Because the thing is, there aren’t really any “answers” for the Leafs, at least not any that aren’t on the roster already. There’s a perception that any march to a championship is supposed to be linear, but that’s not always the case. It rarely is, in fact. The Penguins went from first-round loss, to losing Finalist, to champs The Hawks went from out of the playoffs, to conference finalist, to champ. There’s a neatness to that, a comfort that every fan base thinks will come to them. But the Kings went from two first-round losses to champs.

The Leafs need to look no further than the Capitals, who spent the first 12 years of Alex Ovechkin’s career not being able to get out of the second round, and then one year the Penguins were simply exhausted and were no longer quite the obstacle they once were. And then it just kept going.

Without the step-ladder look of further advancement every year, it can look like no progress is being made. But for teams like the Leafs the playoffs are zero-sum games. Either you won the whole fucking thing or you didn’t. If it’s the latter, does it really matter where in the calendar you came up short?

The agonizing thing for The Nation, admittedly, is coughing up four straight Game 7s (the bubble doesn’t count for evaluation purposes). But the Leafs were essentially done in by geography. They lost to 107- and 112-point Bruins teams, because the pretty laughable NHL playoff system dictated that’s who they had to face. And they lost coin flips to them, because a Game 7 in hockey can’t really be more of one. Would losing to the Bruins in the second round or conference final really make much of a difference? No, no it wouldn’t. It might “feel” better, but it doesn’t say anything different than a first round loss does to a really good team.

Last year’s balls-up to the Canadiens certainly sticks out, even if it was a Carey Price Revival Tour, but that can happen. Ask the Lightning about 2019 sometime.

And Saturday night’s reverse is nothing more. The Leafs play in the toughest division in hockey, in the far superior conference. They played the Lightning pretty much even in Game 7. They played them pretty much even over seven games. Over seven games, the Lightning shaded the attempts-share (Corsi) with a 50.1 percent mark. The expected-goals share was again every so tilted to the Bolts by a whisker at 50.3. You can’t really get more coin flip.

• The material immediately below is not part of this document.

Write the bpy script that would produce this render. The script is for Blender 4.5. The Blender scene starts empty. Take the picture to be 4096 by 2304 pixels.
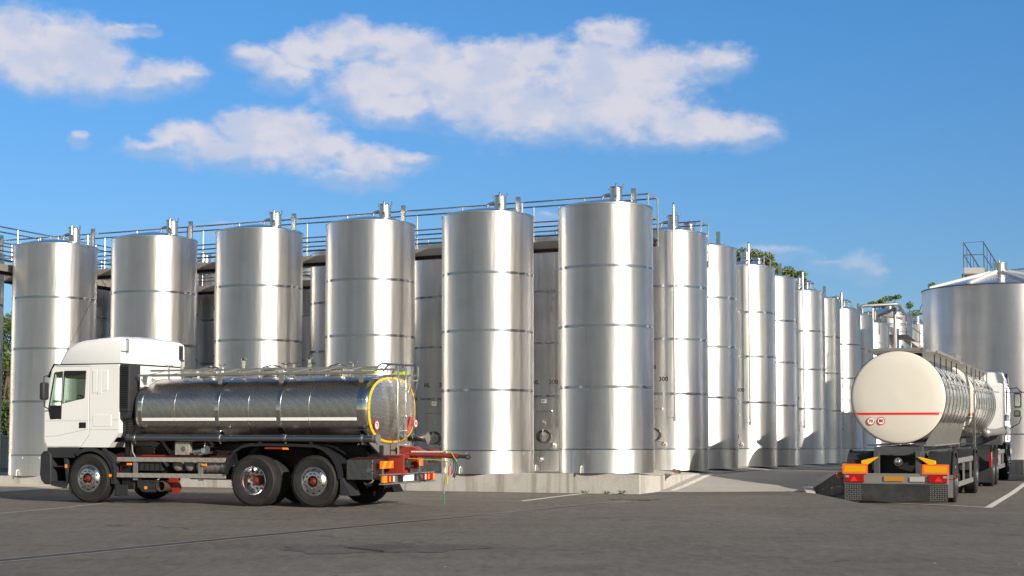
import bpy, bmesh, math, random
from mathutils import Vector, Matrix, Euler
R = math.radians
rnd = random.Random(7)
scn = bpy.context.scene
COL = scn.collection

# ------------------------------------------------------------------ camera
cam_d = bpy.data.cameras.new("camera"); cam = bpy.data.objects.new("camera", cam_d); COL.objects.link(cam)
cam.location = (0, 0, 1.6); cam.rotation_euler = (R(90 + 4.04), 0, 0)
cam_d.sensor_width = 36.0; cam_d.lens = 36.0 * 6360 / 4096.0; cam_d.shift_y = 188 / 4096.0
cam_d.clip_start = 0.5; cam_d.clip_end = 6000
scn.camera = cam
scn.render.resolution_x = 1024; scn.render.resolution_y = 576

# ------------------------------------------------------------------ light
SUN_AZ, SUN_EL = 38.0, 20.5      # azimuth measured from behind the camera (-Y) towards the right (+X)
sd = Vector((math.sin(R(SUN_AZ)) * math.cos(R(SUN_EL)), -math.cos(R(SUN_AZ)) * math.cos(R(SUN_EL)), math.sin(R(SUN_EL))))
ld = bpy.data.lights.new("sun", 'SUN'); ld.energy = 5.0; ld.angle = R(0.53); ld.color = (1.0, 0.90, 0.77)
sun = bpy.data.objects.new("sun", ld); COL.objects.link(sun); sun.rotation_euler = sd.to_track_quat('Z', 'Y').to_euler()
sun.location = sd * 50

scn.view_settings.view_transform = 'Standard'; scn.view_settings.look = 'None'
scn.view_settings.exposure = 0.35; scn.view_settings.gamma = 1.0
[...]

Leafs fans may bemoan being sentenced to having to escape the Atlantic Division every year, but a straight conference set-up this time around would have seen them play…the Bruins. The East was loaded with eight 100-point teams. You can’t simply walk out of the East. Again, the location of where you perish in the bracket doesn’t really matter

But hearing that is of no comfort to the team or the fans. There has to be some explanation, something to change, something to provide hope the next time around. Surely the Leafs lack that “certain something” that sees them come up second in every Game 7 they play. It used to be the goalie, but this time around Jack Campbell gave up two goals. Maybe he could have been better in Game 6 or 4, but those were made up for by efforts that saw the Leafs thwack the Lightning.

The best (as in most entertaining) explanation you’ll hear from various blue and white outlets is that the Leafs have too many good players, i.e. the salary cap has restricted what they can have on the bottom of the roster. But having too many good players didn’t seem to bother the Lightning or the Caps, who boasted similarly-loaded top sixes when they won. And as much as GM Kyle “Rivers” Dubas can be a navel-gazing dope, he actually managed to find some budget saving gems this year like Michael Bunting or Ilya Mikheyev. He may need one or two more, or maybe stop wasting spots on glory-chasing vets who can’t move or can’t think anymore like Jason Spezza or Wayne Simmonds.

But these are moves on the margins, because that’s all the Leafs need, if that. They’re a 115-point team in a gauntlet of a division. They were the third best offensive team over 82 games in terms of expected goals for per game at even-strength. They were the fourth-best defensive team. You can’t really do much more, and the regular season is the largest sample size to evaluate.

That’s not enough for everyone in a Wendel Clark jersey, obviously. In any logical sense, passing large judgements over seven games, and seven games they eyeballed the two-time defending sense is ludicrous. There has to be something, right? Something that can be adjusted, something they’re missing.

Well…there isn’t. Roll out this exact same team next year (which the Leafs can’t actually thanks to the cap but go with me) and they’re just as likely to beat the Lightning as they’re not. But there’s no comfort in accepting that hockey doesn’t really give a shit about what you think you’re entitled to or what makes sense as evidence of progress. Hockey is random and weird and often stupid and not everyone gets to win when they think it’s their turn. Ovechkin knew that as he waited 12 years. The Canucks and Flyers each got one look many years ago, and really haven’t been heard from since. The Sharks spent a decade at or near the top of the standings. Again, one look at a Final. It sucks to know that sometimes you crap out four straight times, but that does happen. Your last roll of the dice says nothing about the next.

Hockey isn’t linear. Hockey isn’t logical. There is no process to a game that can be so random. That won’t stop Leafs Nation from clawing for answers loudly, and making sure we all hear them.